◆ **Task to complete**
The lines beneath this instruction, from the first through the one containing "R = math.radians", must be transcribed exactly; no other line belongs in the output.

::::::

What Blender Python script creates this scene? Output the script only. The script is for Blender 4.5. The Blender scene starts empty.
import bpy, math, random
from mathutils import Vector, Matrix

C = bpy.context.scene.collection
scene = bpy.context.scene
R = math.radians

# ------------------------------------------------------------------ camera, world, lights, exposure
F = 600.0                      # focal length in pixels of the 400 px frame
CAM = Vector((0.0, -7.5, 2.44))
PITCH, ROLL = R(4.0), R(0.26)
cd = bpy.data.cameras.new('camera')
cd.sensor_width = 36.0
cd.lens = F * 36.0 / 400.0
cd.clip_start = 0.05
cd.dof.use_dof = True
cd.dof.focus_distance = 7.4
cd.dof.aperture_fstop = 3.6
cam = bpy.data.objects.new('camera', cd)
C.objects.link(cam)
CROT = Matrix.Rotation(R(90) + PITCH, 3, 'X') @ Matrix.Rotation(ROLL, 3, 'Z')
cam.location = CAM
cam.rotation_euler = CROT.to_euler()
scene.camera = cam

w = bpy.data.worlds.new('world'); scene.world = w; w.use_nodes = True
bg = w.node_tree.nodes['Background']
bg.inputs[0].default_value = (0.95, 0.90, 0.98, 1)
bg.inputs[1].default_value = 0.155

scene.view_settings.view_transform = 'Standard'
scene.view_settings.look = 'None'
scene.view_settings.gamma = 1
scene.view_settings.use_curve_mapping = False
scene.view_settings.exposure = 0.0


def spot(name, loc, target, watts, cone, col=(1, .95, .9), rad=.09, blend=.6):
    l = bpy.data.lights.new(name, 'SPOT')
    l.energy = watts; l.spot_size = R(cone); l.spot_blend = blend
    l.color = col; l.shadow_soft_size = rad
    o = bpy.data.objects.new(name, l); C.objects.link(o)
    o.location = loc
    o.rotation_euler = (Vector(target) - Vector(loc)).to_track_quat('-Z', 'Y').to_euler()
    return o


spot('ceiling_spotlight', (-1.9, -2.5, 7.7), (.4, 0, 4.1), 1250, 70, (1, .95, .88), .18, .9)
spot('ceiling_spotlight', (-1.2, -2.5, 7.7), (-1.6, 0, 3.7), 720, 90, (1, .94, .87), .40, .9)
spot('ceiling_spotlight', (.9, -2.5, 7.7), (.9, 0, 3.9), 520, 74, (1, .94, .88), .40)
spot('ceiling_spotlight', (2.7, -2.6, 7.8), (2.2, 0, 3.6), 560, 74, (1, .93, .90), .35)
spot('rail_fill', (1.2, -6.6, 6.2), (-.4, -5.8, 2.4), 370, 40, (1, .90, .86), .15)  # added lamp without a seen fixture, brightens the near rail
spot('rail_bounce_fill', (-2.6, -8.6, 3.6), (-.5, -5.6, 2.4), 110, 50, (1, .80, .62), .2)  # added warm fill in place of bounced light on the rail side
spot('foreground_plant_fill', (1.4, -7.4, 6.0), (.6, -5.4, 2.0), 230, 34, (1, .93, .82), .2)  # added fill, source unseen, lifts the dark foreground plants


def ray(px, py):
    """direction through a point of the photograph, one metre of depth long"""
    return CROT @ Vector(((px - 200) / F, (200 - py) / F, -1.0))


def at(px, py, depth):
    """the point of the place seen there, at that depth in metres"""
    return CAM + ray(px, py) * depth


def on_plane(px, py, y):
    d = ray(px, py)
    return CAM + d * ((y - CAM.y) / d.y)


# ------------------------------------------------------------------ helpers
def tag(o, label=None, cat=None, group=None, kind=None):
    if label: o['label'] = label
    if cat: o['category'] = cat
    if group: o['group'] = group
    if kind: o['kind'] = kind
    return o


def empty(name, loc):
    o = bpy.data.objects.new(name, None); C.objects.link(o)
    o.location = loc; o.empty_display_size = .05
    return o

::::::

◆ **Response below**
What Blender Python script creates this scene? Output the script only. The script is for Blender 4.5. The Blender scene starts empty.
import bpy, math, random
from mathutils import Vector, Matrix

C = bpy.context.scene.collection
scene = bpy.context.scene
R = math.radians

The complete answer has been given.